3. Shell plc (NYSE:SHEL)
Number of Hedge Fund Holders: 39
Shell plc (NYSE:SHEL) is a London, UK-based diversified energy company that has a presence in over 70 countries and a headcount of over 80,000 employees. The company is at the third position on our list of the ten best European stocks to buy now.
Like other all-energy majors, Shell plc (NYSE:SHEL) is aggressively working towards becoming a net-zero greenhouse emissions company by 2050. Experts think that Shell plc (NYSE:SHEL) has a solid balance sheet with a manageable amount of debt. The company is heavily focused on green energy as it operates 90,000 charging points on its retail sites for electric vehicles. Shell plc (NYSE:SHEL) intends to establish 500,000 charging points by 2025. The company is also working on building the biggest hydrogen plant in Europe that will be able to produce 60 tons of renewable hydrogen per day.
Shell plc (NYSE:SHEL) offers an annual forward dividend yield of 3.82%, translating into a payout ratio of 20.7% as of September 30. The stock is up over 35% YTD, in comparison to the S&P 500’s loss of 22.51% during the same period.
Third Point Management shared its bullish outlook on Shell plc (NYSE:SHEL) in its Q1 2022 investor letter. Here’s what the firm said:
“We have continued to add to our position in Shell, as it trades at the same deeply discounted multiple today that it did last year due to a move up in commodity prices. We are engaged in discussions with management, board members, and other shareholders, as well as informal talks with financial advisors. We have discussed various alternatives with the aim of both increasing shareholder value and allowing Shell to effectively manage the energy transition. We have reiterated our view that Shell’s portfolio of disparate businesses ranging from deep water oil to wind farms to gas stations to chemical plants is confusing and unmanageable. Most investors we have discussed this with agree that the company would be more successful over the long term with a different corporate structure. Discussions among the parties have been constructive and will be ongoing since stakeholders clearly see these corporate changes as instrumental, particularly if Shell wishes to become a leader in the energy transition rather than be left behind as a tarnished legacy brand.
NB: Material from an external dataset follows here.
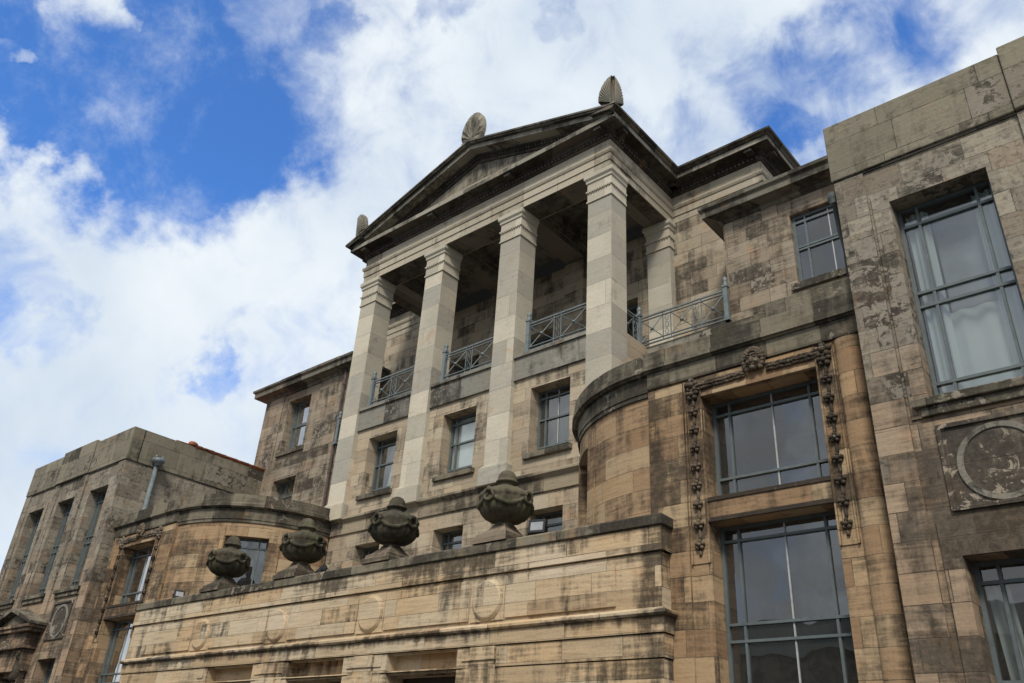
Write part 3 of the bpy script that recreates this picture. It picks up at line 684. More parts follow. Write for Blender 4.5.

Beyond our discussions around corporate structure, there have been two important developments since our last update. First, Shell announced a plan to redomicile its headquarters to the UK and create a single shareholder class. This move allows greater flexibility to modify its portfolio (either through asset sales or spin-offs) and allows for a more efficient return of capital, specifically via share repurchases. Second, fundamental and geopolitical events have highlighted the strategic importance of reliable energy supplies, especially in Europe. Shell’s LNG business, the largest in the world outside of Qatar, will play a critical role in ensuring energy security for Europe. In our view, the value of this business has increased dramatically since our original investment.
While Shell continues to trade at a large discount to its intrinsic value, with proper management we believe the company can simultaneously deliver shareholder returns, reliable energy and decarbonization of the global economy. We look forward to continued engagement with management and other shareholders and to more strategic clarity from the Company.”